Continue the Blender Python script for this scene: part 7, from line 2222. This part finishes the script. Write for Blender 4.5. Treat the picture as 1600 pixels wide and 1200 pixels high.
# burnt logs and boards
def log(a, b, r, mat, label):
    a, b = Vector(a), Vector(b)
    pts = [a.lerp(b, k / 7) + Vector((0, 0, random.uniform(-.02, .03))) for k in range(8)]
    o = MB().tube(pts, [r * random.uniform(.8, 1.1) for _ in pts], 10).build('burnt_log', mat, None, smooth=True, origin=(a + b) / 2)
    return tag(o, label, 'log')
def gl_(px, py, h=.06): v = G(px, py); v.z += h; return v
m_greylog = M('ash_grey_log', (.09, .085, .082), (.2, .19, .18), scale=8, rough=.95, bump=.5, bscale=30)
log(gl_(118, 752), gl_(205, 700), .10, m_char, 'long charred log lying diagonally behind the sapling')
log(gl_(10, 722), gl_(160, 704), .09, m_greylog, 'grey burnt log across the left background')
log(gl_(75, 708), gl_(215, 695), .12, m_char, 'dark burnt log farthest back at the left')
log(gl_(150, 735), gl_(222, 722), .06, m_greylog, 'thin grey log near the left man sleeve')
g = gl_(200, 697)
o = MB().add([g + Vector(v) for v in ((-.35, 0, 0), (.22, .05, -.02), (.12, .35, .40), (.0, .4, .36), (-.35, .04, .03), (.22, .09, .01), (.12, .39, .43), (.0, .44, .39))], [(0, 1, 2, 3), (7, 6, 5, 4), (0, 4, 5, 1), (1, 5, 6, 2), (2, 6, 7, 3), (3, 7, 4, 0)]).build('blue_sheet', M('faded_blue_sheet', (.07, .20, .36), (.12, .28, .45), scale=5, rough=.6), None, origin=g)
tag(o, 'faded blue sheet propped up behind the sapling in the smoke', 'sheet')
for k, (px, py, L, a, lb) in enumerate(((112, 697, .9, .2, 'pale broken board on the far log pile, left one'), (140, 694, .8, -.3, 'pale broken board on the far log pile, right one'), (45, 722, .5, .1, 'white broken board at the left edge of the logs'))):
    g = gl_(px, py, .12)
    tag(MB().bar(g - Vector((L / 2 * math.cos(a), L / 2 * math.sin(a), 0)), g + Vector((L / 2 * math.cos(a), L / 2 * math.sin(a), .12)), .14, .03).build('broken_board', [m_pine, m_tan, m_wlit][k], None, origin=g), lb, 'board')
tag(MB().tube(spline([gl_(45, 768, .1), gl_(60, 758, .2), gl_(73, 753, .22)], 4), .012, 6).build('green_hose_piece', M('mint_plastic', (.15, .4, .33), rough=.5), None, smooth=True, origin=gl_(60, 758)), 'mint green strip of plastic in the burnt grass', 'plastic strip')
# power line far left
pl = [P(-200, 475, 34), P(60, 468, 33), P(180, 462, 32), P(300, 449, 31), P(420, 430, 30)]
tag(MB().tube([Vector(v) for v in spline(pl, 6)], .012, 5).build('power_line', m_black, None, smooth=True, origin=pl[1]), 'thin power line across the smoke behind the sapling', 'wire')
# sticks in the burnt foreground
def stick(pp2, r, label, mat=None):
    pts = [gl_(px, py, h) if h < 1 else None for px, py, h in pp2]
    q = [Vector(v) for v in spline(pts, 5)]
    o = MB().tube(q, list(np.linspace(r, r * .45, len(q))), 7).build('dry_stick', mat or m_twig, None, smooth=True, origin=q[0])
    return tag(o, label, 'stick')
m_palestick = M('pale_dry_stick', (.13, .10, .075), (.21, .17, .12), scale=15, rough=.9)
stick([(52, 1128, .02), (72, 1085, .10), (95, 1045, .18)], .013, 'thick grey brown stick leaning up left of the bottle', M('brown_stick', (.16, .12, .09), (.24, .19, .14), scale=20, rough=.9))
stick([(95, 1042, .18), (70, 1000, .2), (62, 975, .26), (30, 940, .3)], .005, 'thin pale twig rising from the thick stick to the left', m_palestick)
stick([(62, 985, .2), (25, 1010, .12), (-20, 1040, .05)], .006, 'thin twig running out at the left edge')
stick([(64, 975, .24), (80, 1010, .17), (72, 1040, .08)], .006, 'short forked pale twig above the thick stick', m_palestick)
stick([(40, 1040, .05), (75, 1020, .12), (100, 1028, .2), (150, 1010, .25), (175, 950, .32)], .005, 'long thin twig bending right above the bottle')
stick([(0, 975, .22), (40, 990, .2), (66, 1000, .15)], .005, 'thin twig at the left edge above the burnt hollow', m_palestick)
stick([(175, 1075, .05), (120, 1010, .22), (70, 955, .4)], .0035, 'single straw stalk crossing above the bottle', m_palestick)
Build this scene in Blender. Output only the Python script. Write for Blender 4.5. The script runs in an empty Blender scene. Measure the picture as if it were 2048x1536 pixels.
::::::::::
> [Directions for this task]:
Each line in the material above must be retyped without alteration.

> [Solution below]:
Continue the Blender Python script for this scene: part 7, from line 2222. This part finishes the script. Write for Blender 4.5. Treat the picture as 1600 pixels wide and 1200 pixels high.
# burnt logs and boards
def log(a, b, r, mat, label):
    a, b = Vector(a), Vector(b)
    pts = [a.lerp(b, k / 7) + Vector((0, 0, random.uniform(-.02, .03))) for k in range(8)]
    o = MB().tube(pts, [r * random.uniform(.8, 1.1) for _ in pts], 10).build('burnt_log', mat, None, smooth=True, origin=(a + b) / 2)
    return tag(o, label, 'log')
def gl_(px, py, h=.06): v = G(px, py); v.z += h; return v
m_greylog = M('ash_grey_log', (.09, .085, .082), (.2, .19, .18), scale=8, rough=.95, bump=.5, bscale=30)
log(gl_(118, 752), gl_(205, 700), .10, m_char, 'long charred log lying diagonally behind the sapling')
log(gl_(10, 722), gl_(160, 704), .09, m_greylog, 'grey burnt log across the left background')
log(gl_(75, 708), gl_(215, 695), .12, m_char, 'dark burnt log farthest back at the left')
log(gl_(150, 735), gl_(222, 722), .06, m_greylog, 'thin grey log near the left man sleeve')
g = gl_(200, 697)
o = MB().add([g + Vector(v) for v in ((-.35, 0, 0), (.22, .05, -.02), (.12, .35, .40), (.0, .4, .36), (-.35, .04, .03), (.22, .09, .01), (.12, .39, .43), (.0, .44, .39))], [(0, 1, 2, 3), (7, 6, 5, 4), (0, 4, 5, 1), (1, 5, 6, 2), (2, 6, 7, 3), (3, 7, 4, 0)]).build('blue_sheet', M('faded_blue_sheet', (.07, .20, .36), (.12, .28, .45), scale=5, rough=.6), None, origin=g)
tag(o, 'faded blue sheet propped up behind the sapling in the smoke', 'sheet')
for k, (px, py, L, a, lb) in enumerate(((112, 697, .9, .2, 'pale broken board on the far log pile, left one'), (140, 694, .8, -.3, 'pale broken board on the far log pile, right one'), (45, 722, .5, .1, 'white broken board at the left edge of the logs'))):
    g = gl_(px, py, .12)
    tag(MB().bar(g - Vector((L / 2 * math.cos(a), L / 2 * math.sin(a), 0)), g + Vector((L / 2 * math.cos(a), L / 2 * math.sin(a), .12)), .14, .03).build('broken_board', [m_pine, m_tan, m_wlit][k], None, origin=g), lb, 'board')
tag(MB().tube(spline([gl_(45, 768, .1), gl_(60, 758, .2), gl_(73, 753, .22)], 4), .012, 6).build('green_hose_piece', M('mint_plastic', (.15, .4, .33), rough=.5), None, smooth=True, origin=gl_(60, 758)), 'mint green strip of plastic in the burnt grass', 'plastic strip')
# power line far left
pl = [P(-200, 475, 34), P(60, 468, 33), P(180, 462, 32), P(300, 449, 31), P(420, 430, 30)]
tag(MB().tube([Vector(v) for v in spline(pl, 6)], .012, 5).build('power_line', m_black, None, smooth=True, origin=pl[1]), 'thin power line across the smoke behind the sapling', 'wire')
# sticks in the burnt foreground
def stick(pp2, r, label, mat=None):
    pts = [gl_(px, py, h) if h < 1 else None for px, py, h in pp2]
    q = [Vector(v) for v in spline(pts, 5)]
    o = MB().tube(q, list(np.linspace(r, r * .45, len(q))), 7).build('dry_stick', mat or m_twig, None, smooth=True, origin=q[0])
    return tag(o, label, 'stick')
m_palestick = M('pale_dry_stick', (.13, .10, .075), (.21, .17, .12), scale=15, rough=.9)
stick([(52, 1128, .02), (72, 1085, .10), (95, 1045, .18)], .013, 'thick grey brown stick leaning up left of the bottle', M('brown_stick', (.16, .12, .09), (.24, .19, .14), scale=20, rough=.9))
stick([(95, 1042, .18), (70, 1000, .2), (62, 975, .26), (30, 940, .3)], .005, 'thin pale twig rising from the thick stick to the left', m_palestick)
stick([(62, 985, .2), (25, 1010, .12), (-20, 1040, .05)], .006, 'thin twig running out at the left edge')
stick([(64, 975, .24), (80, 1010, .17), (72, 1040, .08)], .006, 'short forked pale twig above the thick stick', m_palestick)
stick([(40, 1040, .05), (75, 1020, .12), (100, 1028, .2), (150, 1010, .25), (175, 950, .32)], .005, 'long thin twig bending right above the bottle')
stick([(0, 975, .22), (40, 990, .2), (66, 1000, .15)], .005, 'thin twig at the left edge above the burnt hollow', m_palestick)
stick([(175, 1075, .05), (120, 1010, .22), (70, 955, .4)], .0035, 'single straw stalk crossing above the bottle', m_palestick)
Build this scene in Blender. Output only the Python script. Write for Blender 4.5. The script runs in an empty Blender scene. Measure the picture as if it were 2048x1536 pixels.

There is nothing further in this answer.